Thursday, August 13, 2015

Active Foodie in Thessaloniki




Food is the most serious matter for Greeks. Here big families gather daily around the table, and having dinner together is customary. Large groups of friends or colleagues celebrate nearly everything, from a marriage to the signing of a contract, in taverns, and not in bars. When Greeks cook at home, and they do this quite a lot, they discuss the menu in advance with their guests. 

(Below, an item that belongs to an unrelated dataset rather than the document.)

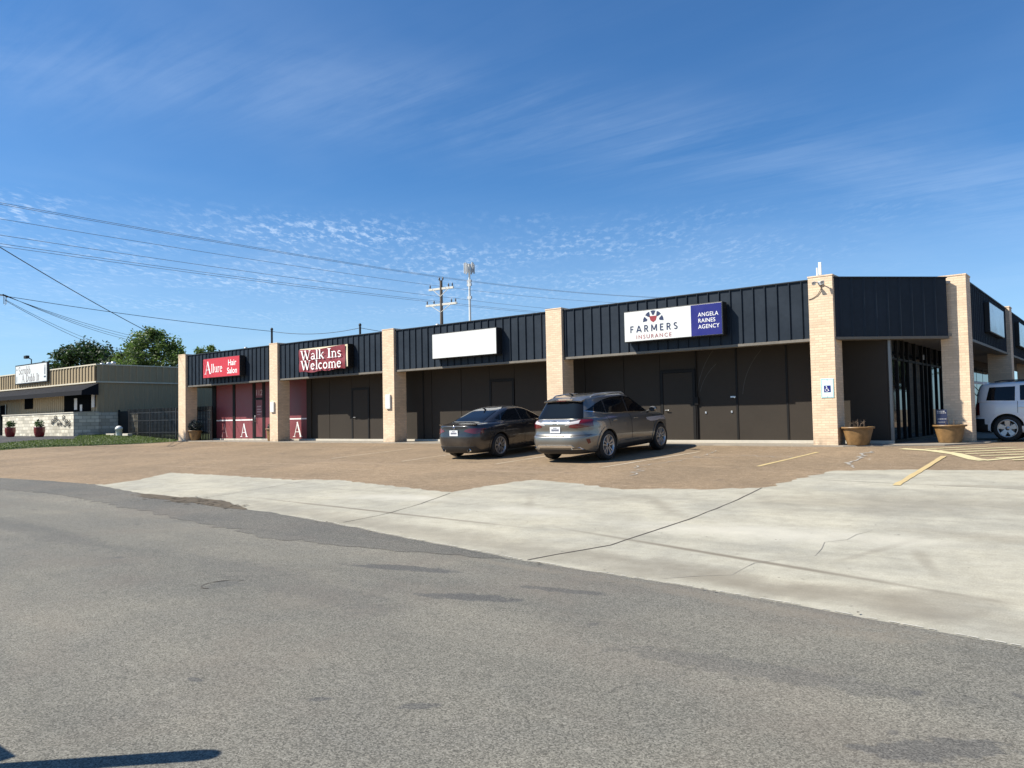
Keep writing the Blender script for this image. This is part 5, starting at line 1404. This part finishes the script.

During lunch and dinner, normally lasting many hours or even a few days, in places such as Crete, recalling the ancient ''Symposia’', they talk about food no less than about politics or football. I saw this everywhere – on the islands as well as in the mainland, in taverns and homes of ordinary farmers and fishermen, as well as among musicians, artists, and university professors.
Many local cultures thrive in Greece, and the ancient city of Salonica is a rich heir of historic civilizations – classical Greek, Roman, Byzantine, Ottoman, Jewish, and Balkan, to name but a few. I will share with pleasure recipes and culinary and other stories during our trip, the main points of which I outline below. I do not like strict plans, so I suggest to improvise and adjust our excursion to your particular wishes and interests. Salonica’s quite large central market offers to the connoisseur more than we can experience during a day trip.
First we will go to one of the many stores selling herbs and spices. In Greek cuisine they are used much more frequently than in other Mediterranean countries. I will help you choose the best ones, and tell you what spices and herbs are used for salads, and with which ones you can prepare hot meals. There you’ll also find excellent soap, hand-made from olive oil, as well as natural unrefined sea salt, with exquisite taste, quite different from the usual industrial one, addictive delicious dried tomatoes, and original mountain herbal tea, often gathered in Olympus itself. All these can make lovely gifts, and their little weight makes them especially practical for travelers. Their prices can vary from the economical to the astronomical (even crocus, an excellent and less costly than others local variety of saffron, can be found here for quite cheap prices).
Then I will show you the fishmonger shops, at the central part of the market. Fishermen often sell fish themselves – strongly built Greeks with weather-beaten faces, they bring their nightly catch, laid on ice, and beckon visitors to their stalls, shouting prices and the virtues of their assortment. Ask and they will clean the fish you buy, immediately after weighing them on huge metal scales. Here you will see a wide variety of unexpected sea treasures: tiny gavros, hefty tuna, shiny sardines, black mussels in their shells, pink squid, octopus, sometimes even fish-scorpions and fatty eels.
The Greek poet Archestratus had written a humorous didactic poem, ''Hedypatheia’' (“A passion for a life of luxury”), advising where to find the best food in the Mediterranean world. Attaching great importance to seafood, he devoted three quarters of his writings to fish dishes. Ancient Greeks prized fish highly: in Aristophanes comedies only rich people could visit the fish market, while Demosthenes spoke of somebody who embezzled public money “to spend on fish.”
In the last century, fish was the food of the poor because meat was more expensive. Today it depends. In some taverns on the mainland fish dishes are the most expensive. On the islands however, as I have noticed, fish and seafood are often prepared in more interesting ways, and cost less. In the market of Thessaloniki sellers are generally welcoming. Maybe they will not tell you stories, if you don’t speak Greek, but they will allow you to take photos.
Then we will move to small and charming shops specialized in cheese, wines, and other countryside delicacies. Often belonging to producers themselves, they range from an outlet of a nomadic Vlach tribe of the Pindus mountains to a Black Sea rare delicatessen shop. You are allowed to taste a lot, and choose whatever you prefer. Hard or soft cheese, varieties of traditional Greek yogurt that you will not find in any supermarket, interesting appetizers based on cheese or olive oil. Nearby is the largest covered market, Modiano, a bustling center of local trade built before the Second World War. Here we will find a great selection of fruits, nuts, olives, fresh pastries, and wine.
We can also visit exquisite patisseries, and we can go to a cafe, where I can enlighten you on the traditions of Greek coffee (or Turkish, for the rest of the world). By the way, if you can’t live without tea, remember that Greeks do not drink it a lot, and you will not find it in taverns. But Salonica boasts one of the best tea importers in the world, ''O Dromos tou Tsagiou’' (“The Tea Path”), whose shop is just five minutes walk from the central market.
We may conclude our walk by visiting the port. Passing through an old quarter filled with souvenir shops and taverns, I’ll show you best lunch spots. Alternatively, we can take a taxi to the old city, overlooking the port, and enjoy the view of the Aegean Sea and Mount Olympus from there. The variety of bars, cafes, wine bars, taverns and restaurants is infinite.